De lapislázuli y cochinilla

Eric Rosas

Las distintas sociedades desarrollaron un gusto muy especial por los colores, porque las vestimentas teñidas permitían a sus portadores resaltar entre sus congéneres. Ricos y poderosos lucían coloridos ropajes, mientras que los menos favorecidos vestían prendas blancas o pardas. Por ejemplo, los clérigos de alto rango —purpurados— usaban el púrpura, el carmesí o el violeta. Reyes y miembros de la alta nobleza se distinguían de los plebeyos al ataviarse con ropas celestes.

Ambas tonalidades eran muy difíciles de obtener, pues para su elaboración se necesitaba recolectar grandes cantidades de unos caracoles marinos llamados púrpuras, a fin de extraerles la tinta para oxidarla; o encontrar alguna veta del escaso mineral nombrado lapislázuli para molerlo hasta convertirlo en polvo.

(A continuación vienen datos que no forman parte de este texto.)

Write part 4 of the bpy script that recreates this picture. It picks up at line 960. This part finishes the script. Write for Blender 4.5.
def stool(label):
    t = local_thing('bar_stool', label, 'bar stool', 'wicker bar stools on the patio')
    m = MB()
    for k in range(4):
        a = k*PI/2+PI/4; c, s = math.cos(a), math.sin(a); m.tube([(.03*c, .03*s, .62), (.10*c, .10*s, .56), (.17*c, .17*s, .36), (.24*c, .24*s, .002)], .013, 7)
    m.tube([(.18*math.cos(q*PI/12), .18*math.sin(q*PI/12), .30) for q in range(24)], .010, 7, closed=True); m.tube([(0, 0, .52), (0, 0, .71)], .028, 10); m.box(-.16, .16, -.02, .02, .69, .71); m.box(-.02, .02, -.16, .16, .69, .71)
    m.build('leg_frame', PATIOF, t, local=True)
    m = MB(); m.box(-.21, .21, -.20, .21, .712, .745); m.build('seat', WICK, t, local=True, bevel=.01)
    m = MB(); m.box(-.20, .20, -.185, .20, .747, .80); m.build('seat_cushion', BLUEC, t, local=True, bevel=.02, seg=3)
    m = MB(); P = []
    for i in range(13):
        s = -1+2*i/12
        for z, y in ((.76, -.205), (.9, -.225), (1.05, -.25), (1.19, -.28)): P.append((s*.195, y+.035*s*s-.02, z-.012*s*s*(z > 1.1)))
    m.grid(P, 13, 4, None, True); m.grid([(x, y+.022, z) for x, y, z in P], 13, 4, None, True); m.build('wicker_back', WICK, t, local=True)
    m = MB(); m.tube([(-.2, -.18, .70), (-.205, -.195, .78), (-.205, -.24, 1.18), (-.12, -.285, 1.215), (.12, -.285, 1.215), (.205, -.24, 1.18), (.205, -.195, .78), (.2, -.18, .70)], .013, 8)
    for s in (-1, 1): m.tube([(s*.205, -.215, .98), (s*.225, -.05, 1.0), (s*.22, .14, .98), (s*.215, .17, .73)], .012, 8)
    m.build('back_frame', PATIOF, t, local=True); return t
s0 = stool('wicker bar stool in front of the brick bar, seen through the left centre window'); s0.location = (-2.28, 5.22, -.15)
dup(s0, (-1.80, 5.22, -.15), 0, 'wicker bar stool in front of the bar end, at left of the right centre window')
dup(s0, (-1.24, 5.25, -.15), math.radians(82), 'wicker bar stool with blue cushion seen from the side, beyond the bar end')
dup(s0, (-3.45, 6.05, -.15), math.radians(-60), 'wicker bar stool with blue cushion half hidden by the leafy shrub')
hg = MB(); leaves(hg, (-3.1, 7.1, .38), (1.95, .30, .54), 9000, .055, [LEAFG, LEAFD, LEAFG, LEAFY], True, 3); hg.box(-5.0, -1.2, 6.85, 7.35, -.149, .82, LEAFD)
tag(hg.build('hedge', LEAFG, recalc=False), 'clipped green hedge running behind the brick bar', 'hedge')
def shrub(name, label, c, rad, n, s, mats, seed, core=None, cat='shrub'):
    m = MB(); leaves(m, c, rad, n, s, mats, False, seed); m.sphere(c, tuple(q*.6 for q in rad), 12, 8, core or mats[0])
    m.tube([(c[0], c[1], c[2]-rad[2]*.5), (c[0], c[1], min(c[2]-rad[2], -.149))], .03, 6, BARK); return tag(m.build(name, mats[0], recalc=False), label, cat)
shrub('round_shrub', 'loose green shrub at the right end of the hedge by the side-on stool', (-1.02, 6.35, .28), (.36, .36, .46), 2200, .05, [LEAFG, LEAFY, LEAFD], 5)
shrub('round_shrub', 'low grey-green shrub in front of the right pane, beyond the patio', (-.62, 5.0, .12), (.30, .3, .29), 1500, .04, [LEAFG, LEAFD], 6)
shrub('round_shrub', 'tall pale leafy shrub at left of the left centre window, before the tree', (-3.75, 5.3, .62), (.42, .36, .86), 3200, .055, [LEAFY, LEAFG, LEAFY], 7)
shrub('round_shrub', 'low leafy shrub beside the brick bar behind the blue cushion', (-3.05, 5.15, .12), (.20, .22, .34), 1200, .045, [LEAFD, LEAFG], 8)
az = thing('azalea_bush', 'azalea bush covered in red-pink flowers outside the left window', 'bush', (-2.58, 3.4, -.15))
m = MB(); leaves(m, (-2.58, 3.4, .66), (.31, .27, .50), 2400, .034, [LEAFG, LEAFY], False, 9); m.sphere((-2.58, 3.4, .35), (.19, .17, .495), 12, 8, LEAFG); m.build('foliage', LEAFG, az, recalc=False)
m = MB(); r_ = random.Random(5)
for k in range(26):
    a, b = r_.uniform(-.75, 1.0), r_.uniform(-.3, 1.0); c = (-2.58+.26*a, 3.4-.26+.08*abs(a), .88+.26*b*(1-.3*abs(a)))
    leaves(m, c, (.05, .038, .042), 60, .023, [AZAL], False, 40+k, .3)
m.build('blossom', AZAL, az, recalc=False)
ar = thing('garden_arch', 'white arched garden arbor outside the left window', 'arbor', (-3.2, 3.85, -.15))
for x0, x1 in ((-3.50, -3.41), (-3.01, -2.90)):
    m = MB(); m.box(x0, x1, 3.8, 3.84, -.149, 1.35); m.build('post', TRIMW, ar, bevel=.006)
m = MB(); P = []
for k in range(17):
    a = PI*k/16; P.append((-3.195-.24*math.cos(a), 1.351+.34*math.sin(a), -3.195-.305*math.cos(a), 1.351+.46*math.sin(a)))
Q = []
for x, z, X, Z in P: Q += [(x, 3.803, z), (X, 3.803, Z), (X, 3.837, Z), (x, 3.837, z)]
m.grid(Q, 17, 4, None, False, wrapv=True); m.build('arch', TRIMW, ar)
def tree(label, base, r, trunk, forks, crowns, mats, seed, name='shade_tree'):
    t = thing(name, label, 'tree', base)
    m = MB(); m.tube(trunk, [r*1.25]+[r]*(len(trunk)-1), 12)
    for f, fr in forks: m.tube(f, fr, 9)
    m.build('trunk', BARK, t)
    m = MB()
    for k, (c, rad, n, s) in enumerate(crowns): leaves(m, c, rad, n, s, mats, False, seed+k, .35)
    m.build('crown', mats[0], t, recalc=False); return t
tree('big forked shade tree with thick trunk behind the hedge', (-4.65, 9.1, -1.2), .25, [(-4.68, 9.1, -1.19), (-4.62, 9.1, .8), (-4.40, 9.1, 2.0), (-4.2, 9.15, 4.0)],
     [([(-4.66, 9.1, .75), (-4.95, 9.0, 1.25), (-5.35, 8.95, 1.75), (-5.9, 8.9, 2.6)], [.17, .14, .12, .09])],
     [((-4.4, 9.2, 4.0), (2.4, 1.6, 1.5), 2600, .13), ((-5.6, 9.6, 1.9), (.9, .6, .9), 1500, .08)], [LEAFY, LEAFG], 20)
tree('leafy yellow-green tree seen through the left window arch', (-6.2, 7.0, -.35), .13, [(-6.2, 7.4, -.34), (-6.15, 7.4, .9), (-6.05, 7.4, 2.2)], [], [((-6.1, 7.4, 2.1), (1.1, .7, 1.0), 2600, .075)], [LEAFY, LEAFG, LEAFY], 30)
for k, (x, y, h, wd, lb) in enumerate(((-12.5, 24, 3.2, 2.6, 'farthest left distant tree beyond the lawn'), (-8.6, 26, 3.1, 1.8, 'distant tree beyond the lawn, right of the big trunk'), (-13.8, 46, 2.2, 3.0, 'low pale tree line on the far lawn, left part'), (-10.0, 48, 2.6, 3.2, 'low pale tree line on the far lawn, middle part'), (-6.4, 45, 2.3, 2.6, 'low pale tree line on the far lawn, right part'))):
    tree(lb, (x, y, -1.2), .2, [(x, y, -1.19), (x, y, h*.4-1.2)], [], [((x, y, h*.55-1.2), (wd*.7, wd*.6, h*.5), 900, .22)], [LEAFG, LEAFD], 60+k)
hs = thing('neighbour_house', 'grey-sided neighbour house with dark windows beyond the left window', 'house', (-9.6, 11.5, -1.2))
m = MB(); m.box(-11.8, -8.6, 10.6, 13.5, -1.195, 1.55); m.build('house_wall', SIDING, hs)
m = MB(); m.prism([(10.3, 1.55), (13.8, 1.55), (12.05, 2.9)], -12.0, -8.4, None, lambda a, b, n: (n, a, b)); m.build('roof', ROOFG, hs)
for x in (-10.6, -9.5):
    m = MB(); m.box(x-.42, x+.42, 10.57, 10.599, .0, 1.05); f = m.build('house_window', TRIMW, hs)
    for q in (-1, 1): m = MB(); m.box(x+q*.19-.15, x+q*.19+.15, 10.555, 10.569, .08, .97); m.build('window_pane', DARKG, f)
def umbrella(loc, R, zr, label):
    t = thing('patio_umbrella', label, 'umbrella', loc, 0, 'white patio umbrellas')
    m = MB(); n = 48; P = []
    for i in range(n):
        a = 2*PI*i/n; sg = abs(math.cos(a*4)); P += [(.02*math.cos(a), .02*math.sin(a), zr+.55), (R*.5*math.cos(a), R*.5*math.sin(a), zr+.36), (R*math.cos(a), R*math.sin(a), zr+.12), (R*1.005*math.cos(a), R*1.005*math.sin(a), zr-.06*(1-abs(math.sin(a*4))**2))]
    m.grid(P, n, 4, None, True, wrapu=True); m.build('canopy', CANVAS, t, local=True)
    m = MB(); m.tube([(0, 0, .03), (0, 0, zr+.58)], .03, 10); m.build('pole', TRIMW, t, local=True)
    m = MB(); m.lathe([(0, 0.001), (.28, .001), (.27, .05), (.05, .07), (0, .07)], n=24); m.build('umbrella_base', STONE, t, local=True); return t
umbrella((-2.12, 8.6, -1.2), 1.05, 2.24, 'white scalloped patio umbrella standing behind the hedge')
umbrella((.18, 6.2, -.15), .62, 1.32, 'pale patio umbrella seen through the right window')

Durante la Edad Media los reinos europeos importaban de África y Asia una inmensa proporción de los tintes orgánicos que consumían. El descubrimiento de América permitió aumentar la variedad de colorantes, que se extraían de insectos como la cochinilla (rojo), moluscos como el pulpo sepida (sepia), plantas como la gutagamba (amarillo mostaza), raíces como la de granza (rojo, rosa y naranja), o frutos como el mirabolano (amarillo y verde).

Pero la creciente demanda de estos colorantes impulsó a muchos científicos decimonónicos a explorar otras maneras de producir estos tintes orgánicos de manera sintética; es decir, a partir de sustancias diferentes a las que se extraían de los insectos, plantas, raíces, minerales, moluscos y frutas que los generaban de manera natural. Entre estos modernos “alquimistas” uno muy exitoso fue Pierre Jacques Antoine Béchamp, quien nació el 16 de octubre de 1816 y logró desarrollar un proceso químico barato —denominado la reducción de Béchamp— para la producción de la anilina.

Este tinte sintético, cuyo nombre oficial es fenilamina, pero se conoce también como bencenamina o aminobenceno, es un líquido amarillento y aromático, resistente a la evaporación a temperatura ambiente y relativamente soluble en agua. Su producción a gran escala y bajo costo facilitó la síntesis de otras tinturas, como la safranina (rojo básico 2), la fucsina (violeta 19) y la indulina (azul o rojo azulado), detonando el surgimiento de la industria de los colorantes orgánicos a mediados del siglo XIX.

Actualmente es posible sintetizar una infinidad de tintes y pigmentos en prácticamente cualquier tono del espectro cromático. Funcionan como colorantes de textiles, cabello y hasta alimentos, gracias a que sus estructuras orgánicas absorben selectivamente algunas longitudes de onda de la luz que reciben y reflejan únicamente aquéllas del color del que lucen… y así, la luz se ha hecho.